Assessing creativity
Not everything that can be counted counts, and not everything that counts can be counted. Albert Einstein
The final result is that technology aids our thoughts and civilized lives, but it also provides a mind-set that artificially elevates some aspects of life and ignores others, not based upon their real importance but rather by the arbitrary condition of whether they can be measured scientifically and objectively by today’s tools. Donald Norman
Adobe recently released a study, Creativity and Education: Why It Matters. (Thanks to Ryan Bretag's Metanoia blog for the heads up). Here are some interesting bits of this little survey:
- 78% of survey respondents believe creativity is important to their current career
- 88% believe creativity should be built into education curriculum
- 94% agreed with the statement "It is important for educators to encourage creative thinking in their students
but here are the scary bits....
- 80% of education majors (vs. 54% of engineering majors) believe "creativity is a skill you are born with"
- 47% felt there is enough opportunity in school for students to demonstrate creativity
- 41% felt academic test scores are the best indicators for success in school and beyond
Why the disconnect? Why doesn't every educator stress creativity in every lesson?
Might it be because we as educators are uncomfortable asking students to demonstrate something that we cannot objectively measure? I have a lot of fun doing my workshop Developing Creativity in Every Learner, but one area always makes me feel, well, inadequate.
Even if we ask for creativity, how do we know we've gotten it? I do believe defining creativity is a part of the solution - that not only should one recognize originality, but also the degree to which that originality improves the outcome. When I asked this question last spring, the response were interesting, but not real useful. What would a rubric, checklist or narrative assessment look like that helped determine whether creativity was demonstrated? Or is this even a valid question? Do we need "measure" creativity or simply accept it as something, as Einstein would define it, as something that counts that can't be measured?
Inquiring minds want to know. Do you have an assessment tool you'd be willing to share with Blue Skunk readers that addresses creativity?

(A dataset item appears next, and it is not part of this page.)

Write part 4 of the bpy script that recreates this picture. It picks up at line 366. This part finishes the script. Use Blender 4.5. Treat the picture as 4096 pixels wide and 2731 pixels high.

“Developing Creativity in Every Learner” Library Media Connection, October, 2012
"A Father-So Chat" (using CreativeCommons licenses with students) Head for the Edge, Library Media Connection, November 2007
“Ten Ways to Encourage Creativity in Your Library” Head for the Edge, Library Media Connection, October, 2012
Image source: Creativity and Education: Why It Matters.
Reader Comments (2)
Some of these results really are quite surprising, looking at the number of people surveyed, does anybody else believe that 1,000 people is too small of a sample for this type of study? Thoughts/opinions?
Hi Matthew,
The sample size struck me a being somewhat small as well, but I am not a statistician so I don't know what size would give you reliability.